Dartmouth plays favorites in the presidential race

Dartblog reports that in September of this year, Dartmouth officials told the college Republicans they could not have the use of Spaulding auditorium for a Donald Trump appearance because this space is never used for political candidates. “Candidates never get Spaulding,” is what College Republicans vice president Charles Springer says he was told “word for word.”

Because Dartmouth could not meet the Trump campaigns requirement of a room that accommodates at least 800 people — the Donald attracts tremendous crowds, believe me — Trump did not appear at Dartmouth.

But this week, Hillary Clinton spoke at Spaulding. Her appearance was billed as a “A Conversation with Secretary Hillary Clinton.” It was sponsored by the Nelson Rockefeller Center for Public Policy and the business school.

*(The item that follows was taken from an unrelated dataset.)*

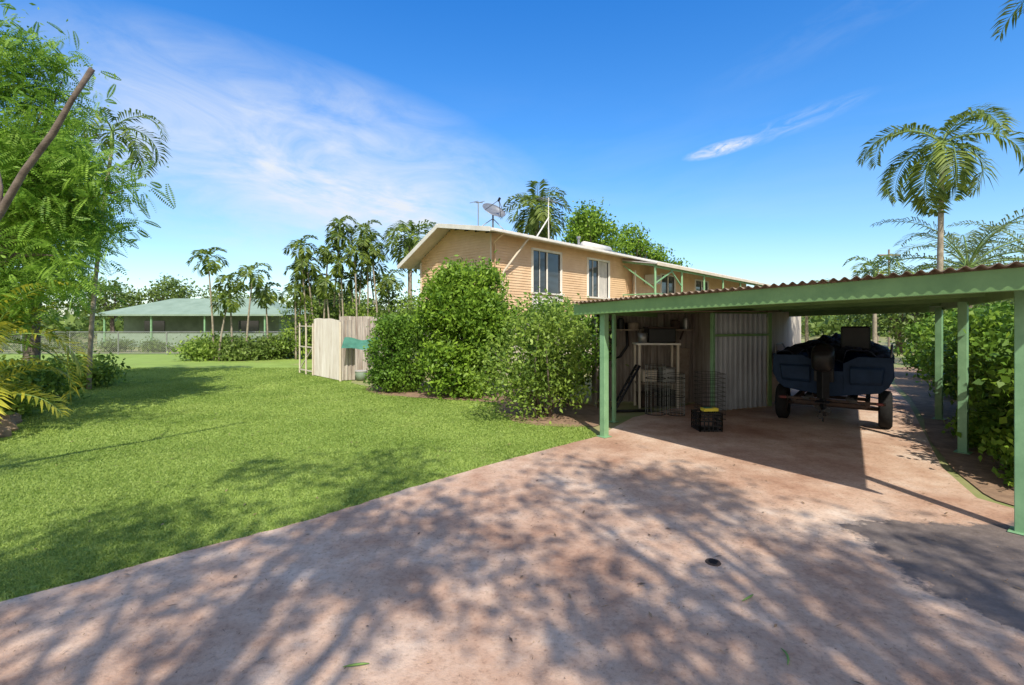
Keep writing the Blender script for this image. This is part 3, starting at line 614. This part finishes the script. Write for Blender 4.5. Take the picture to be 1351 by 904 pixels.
# ------------------------------------------------------------ shrubs
shrub('bush','large rounded glossy green bush against the house',(-1.25,12.5,0),[(-1.22,12.5,1.95,1.05,1.0,1.4),(-1.3,12.4,.9,.95,.9,.9),(-1.0,12.6,2.65,.8,.8,.75),(-1.7,12.4,2.2,.6,.6,.7),(-.5,12.4,1.9,.55,.6,.7)],430,72,.18,.125,.06,'leaf_bush',11,(.72,1.06))
shrub('hedge','clipped green hedge beside the big bush',(-3.2,13.3,0),[(-3.4,13.4,1.05,.5,.6,1.0),(-2.9,13.4,1.05,.5,.6,1.0),(-3.15,13.4,1.75,.62,.6,.32),(-3.15,13.3,.4,.7,.65,.4)],340,60,.10,.09,.045,'leaf_hedge',12,(.78,1.0),cat='hedge')
shrub('bush','lower loose light green shrub beside the carport post',(.65,9.6,0),[(.5,9.6,1.3,1.0,.8,.75),(-.05,9.5,.85,.65,.6,.6),(1.05,9.7,1.5,.6,.6,.6),(.65,9.6,1.9,.6,.5,.45),(.5,9.4,.55,.8,.5,.4)],200,42,.16,.09,.045,'leaf_light',13,(.4,1.15),stems=9)
shrub('bush','dark shrub tucked beside the light green one',(1.3,11.3,0),[(1.1,11.2,1.3,1.0,.8,1.15)],140,60,.18,.11,.055,'leaf_hedge',14,(.6,1.0))
rh=[(6.75,5.2,1.6,.75),(7.5,6.3,1.9,.8),(8.4,7.35,2.0,.85),(9.35,8.6,2.05,.85),(10.3,10.0,2.05,.9),(11.5,11.7,2.05,1.0),(12.9,13.6,2.05,1.1),(14.6,15.9,2.0,1.3)]
for i,(x,y,h,r) in enumerate(rh):
    shrub('hedge_shrub','dense leafy green hedge shrub beside the carport posts',(x,y,0),[(x,y,h*.5,r,r,h*.5),(x+.1,y,h*.75,r*.8,r*.8,h*.3)],190 if i<4 else 120,62,.17,.13 if i<5 else .16,.075,'leaf_bush' if i%3==0 else 'leaf_hedge',30+i,(.65,1.06),stems=8,cat='hedge',group='hedge along the carport')
for i,(x,y,h,r) in enumerate([(5.85,4.9,.35,.32),(6.35,6.0,.5,.35),(7.5,7.8,.5,.35),(5.7,4.1,.4,.3),(6.0,5.4,.5,.35),(7.0,7.0,.45,.3)]):
    shrub('ground_plant','low creeping green plant spilling onto the concrete',(x,y,0),[(x,y,h*.4,r,r,h*.6)],40,35,.09,.1,.06,'leaf_bush',50+i,(.3,1),stems=2,cat='plant')
# ------------------------------------------------------------ left enclosure
en=thing('fence','weathered corrugated iron yard fence with white frame','fence',(-5.55,15.5,0))
mb=MB(); mb.corr((-7.0,17.1),(-5.5,15.5),.03,2.0,.12,.02,.03); part(en,'panel',mb,'fence_sheet',solid=.003)
for a,b,h in(((-5.45,15.5),(-5.1,15.7),1.95),((-4.75,15.9),(-4.2,16.2),2.0),((-6.6,18.5),(-4.2,17.2),2.1)):
    mb=MB(); mb.corr(a,b,.03,h,.12,.02,.02); part(en,'panel',mb,'fence_rust',solid=.003,label='rusted shaded corrugated panel')
mb=MB() 
for p in((-7.9,18.0),(-7.45,17.5),(-7.02,17.05)): mb.beam((p[0],p[1],0),(p[0],p[1],1.85),.045,.045)
for z in(.15,1.0,1.75): mb.beam((-7.9,18.0,z),(-7.02,17.05,z),.04,.04)
mb.beam((-7.9,18,.15),(-7.02,17.05,1.0),.03,.03); part(en,'frame',mb,'cream')
for p in((-5.48,15.45),(-4.2,16.1)): mb=MB(); mb.beam((p[0],p[1],0),(p[0],p[1],1.9),.06,.06); part(en,'post',mb,'cream')
mb=MB(); nx=8; vs=[]
for j in range(7):
    for i in range(nx+1):
        u=i/nx; v=j/6; vs.append((-5.3+u*.95,15.35+u*.5-.35*v,1.42-.30*v-.08*math.sin(u*3.1)+.03*math.sin(u*9+v*5)))
mb.add(vs,[(j*(nx+1)+i,j*(nx+1)+i+1,(j+1)*(nx+1)+i+1,(j+1)*(nx+1)+i) for j in range(6) for i in range(nx)]); single('tarpaulin','green tarpaulin sagging over the yard fence','tarpaulin',mb,'tarp',smooth=True)
e=thing('storage_bin','grey plastic tub standing at the fence opening','tub',(-4.9,15.7,0)); mb=MB(); mb.tube([(-4.9,15.7,.01),(-4.9,15.7,.3)],[.15,.19],16); part(e,'body',mb,'neighbourwall',True); mb=MB(); mb.tube([(-4.9,15.7,.3),(-4.9,15.7,.33)],[.2,.2],16); part(e,'rim',mb,'roofmetal')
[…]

Hillary Clinton is, of course, a presidential candidate. Moreover, she appeared in that capacity. The Rockefeller Center declared that she is “the third speaker in the America’s Economic Future series featuring presidential primary candidates.” (emphasis added) Other candidates speaking as part of this series did not get Spaulding.

Whatever excuse Dartmouth’s administration comes up with for letting Clinton but not Trump use Spaulding, the decision seems unconscionable. Calling the Clinton event a “conversation” and adding the veneer of a fancy lecture series under the aegis of the Rockefeller Center and the business school doesn’t change this. Unfairness isn’t overcome by labels and letterhead.

This report on the Clinton event highlights its nature as a campaign event, not an educational presentation about America’s economic future:

[Clinton] spoke about her views on such subjects as pay equality, health care and equal opportunity. Questions were opened to the public involving the recent Transpacific Partnership and other trade deals and United States foreign policy.

In anticipation of Veterans Day, and after having visited veterans earlier Monday, Clinton also spoke on the current state of care afforded to veterans.

“We’ve got to do a better job providing benefits that our veterans deserve, because I take this issue very seriously and I want to be a really good effective president for our vets,” she said.

And in terms of other hot button issues, Clinton’s potential competition on the GOP side of the presidential race was also a popular topic.

“What do you think of Donald Trump,” one person in attendance asked.

“I will run against anyone they nominate, and if it’s him, put on your seat belts,” Clinton responded. “That’s all I can tell you.”

Her supporters were said to be “thrilled” and “starstruck.”

The New Hampshire primary presents every Dartmouth student who attends for four consecutive years with the opportunity to see essentially the entire presidential field up close. I fondly remember questioning George Romney about the Vietnam War in early 1968 (he spoke in Spaulding, I’m 99 percent sure).

But as things stand now, Dartmouth students will not have the opportunity to see Donald Trump, the current GOP frontrunner (though far from my preferred candidate) due to the application of a rule that turned out not to be a rule.

Dartmouth should invite Trump to appear in Spaulding auditorium.